Here’s how I see it. A person likes or dislikes something for actually a rather simple reason, and the reason for when those feelings change is equally simple. This is nothing to be sad over, as we all change naturally as part of growing older—it’s inescapable, I think. I suppose the important thing is to accept the person you were as well as the person you are.

Just a few days ago, I took an early trip to see the ocean. It was terribly hot that day, so hot it made you wonder what happened to the rainy season.

I had my first full day off in a long time, but after my plans to go out went up in smoke I was left to spend my vacation in a poor mood. A sudden call from a friend—“Want to go to the ocean?”—sounded like a voice from heaven.

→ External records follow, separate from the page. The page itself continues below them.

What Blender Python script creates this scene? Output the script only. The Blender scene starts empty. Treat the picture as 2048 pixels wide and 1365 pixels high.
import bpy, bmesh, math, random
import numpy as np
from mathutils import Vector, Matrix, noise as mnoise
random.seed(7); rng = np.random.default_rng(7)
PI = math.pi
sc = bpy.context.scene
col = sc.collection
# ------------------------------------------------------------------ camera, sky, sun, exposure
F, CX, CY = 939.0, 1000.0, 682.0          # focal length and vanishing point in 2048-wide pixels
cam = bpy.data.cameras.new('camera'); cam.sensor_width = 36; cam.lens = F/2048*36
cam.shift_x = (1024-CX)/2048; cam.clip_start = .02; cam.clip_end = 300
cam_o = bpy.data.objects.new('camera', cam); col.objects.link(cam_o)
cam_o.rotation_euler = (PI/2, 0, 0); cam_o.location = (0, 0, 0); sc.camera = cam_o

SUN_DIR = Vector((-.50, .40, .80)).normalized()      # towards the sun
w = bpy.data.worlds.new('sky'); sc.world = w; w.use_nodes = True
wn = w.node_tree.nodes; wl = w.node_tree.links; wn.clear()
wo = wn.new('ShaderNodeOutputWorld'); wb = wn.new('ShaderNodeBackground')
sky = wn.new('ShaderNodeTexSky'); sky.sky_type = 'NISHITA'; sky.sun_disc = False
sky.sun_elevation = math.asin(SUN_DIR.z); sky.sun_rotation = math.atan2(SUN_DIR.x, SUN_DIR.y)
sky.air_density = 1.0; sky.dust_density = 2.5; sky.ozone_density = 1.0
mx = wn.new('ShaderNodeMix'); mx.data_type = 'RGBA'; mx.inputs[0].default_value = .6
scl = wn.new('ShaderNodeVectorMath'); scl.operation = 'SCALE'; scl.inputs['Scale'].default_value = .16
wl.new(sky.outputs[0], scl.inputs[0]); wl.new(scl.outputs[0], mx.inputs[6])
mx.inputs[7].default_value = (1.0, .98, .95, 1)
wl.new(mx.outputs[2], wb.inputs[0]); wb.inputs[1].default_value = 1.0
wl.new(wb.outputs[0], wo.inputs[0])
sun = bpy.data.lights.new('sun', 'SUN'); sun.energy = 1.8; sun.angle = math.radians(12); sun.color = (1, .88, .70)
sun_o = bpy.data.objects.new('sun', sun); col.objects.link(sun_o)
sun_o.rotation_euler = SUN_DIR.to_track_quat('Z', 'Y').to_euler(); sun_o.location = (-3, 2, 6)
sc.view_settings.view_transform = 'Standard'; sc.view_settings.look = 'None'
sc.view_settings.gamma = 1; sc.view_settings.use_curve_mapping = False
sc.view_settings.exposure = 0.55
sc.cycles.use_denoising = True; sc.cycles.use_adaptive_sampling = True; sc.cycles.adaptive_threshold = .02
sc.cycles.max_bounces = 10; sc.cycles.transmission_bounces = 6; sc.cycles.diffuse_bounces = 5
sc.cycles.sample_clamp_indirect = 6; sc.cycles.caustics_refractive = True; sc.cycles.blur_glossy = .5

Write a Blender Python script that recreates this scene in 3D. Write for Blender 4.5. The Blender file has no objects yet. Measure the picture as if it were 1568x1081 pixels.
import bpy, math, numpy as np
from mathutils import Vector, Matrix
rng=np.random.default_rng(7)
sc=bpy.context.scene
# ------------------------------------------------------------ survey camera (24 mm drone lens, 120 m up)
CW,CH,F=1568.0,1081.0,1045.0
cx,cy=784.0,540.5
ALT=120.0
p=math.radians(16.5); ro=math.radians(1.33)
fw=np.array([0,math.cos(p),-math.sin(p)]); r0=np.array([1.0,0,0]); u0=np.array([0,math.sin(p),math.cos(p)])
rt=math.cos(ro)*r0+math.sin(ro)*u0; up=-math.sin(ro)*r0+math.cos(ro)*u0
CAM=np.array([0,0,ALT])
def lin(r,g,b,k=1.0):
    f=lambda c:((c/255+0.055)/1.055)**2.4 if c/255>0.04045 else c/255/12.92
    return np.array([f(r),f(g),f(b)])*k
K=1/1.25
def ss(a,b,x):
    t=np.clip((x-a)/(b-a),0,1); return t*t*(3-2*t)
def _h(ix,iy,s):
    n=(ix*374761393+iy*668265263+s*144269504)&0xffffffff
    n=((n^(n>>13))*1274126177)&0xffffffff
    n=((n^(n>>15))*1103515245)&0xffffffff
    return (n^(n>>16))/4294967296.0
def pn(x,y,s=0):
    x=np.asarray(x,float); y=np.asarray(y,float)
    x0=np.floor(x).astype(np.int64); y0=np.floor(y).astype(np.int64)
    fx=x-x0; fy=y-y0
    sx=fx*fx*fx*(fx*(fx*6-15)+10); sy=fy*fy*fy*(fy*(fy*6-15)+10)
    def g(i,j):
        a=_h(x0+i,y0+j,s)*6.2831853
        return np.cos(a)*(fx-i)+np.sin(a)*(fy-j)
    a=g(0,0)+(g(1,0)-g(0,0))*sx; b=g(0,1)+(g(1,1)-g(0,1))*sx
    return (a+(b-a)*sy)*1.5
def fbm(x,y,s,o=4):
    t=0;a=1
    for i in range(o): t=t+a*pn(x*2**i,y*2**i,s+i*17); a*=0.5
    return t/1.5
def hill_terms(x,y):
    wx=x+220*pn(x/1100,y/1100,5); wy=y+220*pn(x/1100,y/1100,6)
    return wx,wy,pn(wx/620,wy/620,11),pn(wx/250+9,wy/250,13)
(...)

Despite leaving right away, we hit traffic and by the time we reached the ocean the sun was just about to set. Even so, I felt the ocean I saw then was the most beautiful I had ever seen. That brief azure time between evening and night is my most favorite time of day, and looking over at my friend instilled in me a sense of fondness.

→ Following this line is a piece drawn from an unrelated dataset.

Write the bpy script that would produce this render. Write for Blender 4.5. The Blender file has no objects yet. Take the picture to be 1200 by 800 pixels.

Not long ago it was unthinkable to hop in a friend’s car and head out to the ocean on a whim, but now we have not only the ability to do so, but also the time. Were we younger we wouldn’t have a driver’s license, and were we older we would have been occupied by our respective lives, and just getting together would have been tough.

Pondering this left me feeling lonely, and I wished for time to stop. But as we looked on the sky darkened and time slipped away, as if to remind us that this moment would never again return.

Sometimes things I once hated become through a change of heart things I love. I think by repeating this process, the number of things I love has increased. Of course on occasion the reverse happens, but I feel I love more and more things now than long ago. To that list I may soon add summer. In the end, changes of heart are simply a part of life for everyone.

But I wonder if what I felt by the ocean the other day will remain the same, even when I think back on it many years from now. Will I remember it even after my friends and I fall out of touch? Are there parts of me that never change? Everyone must have areas that change and areas that don’t. I suppose part of becoming older is working to balance them.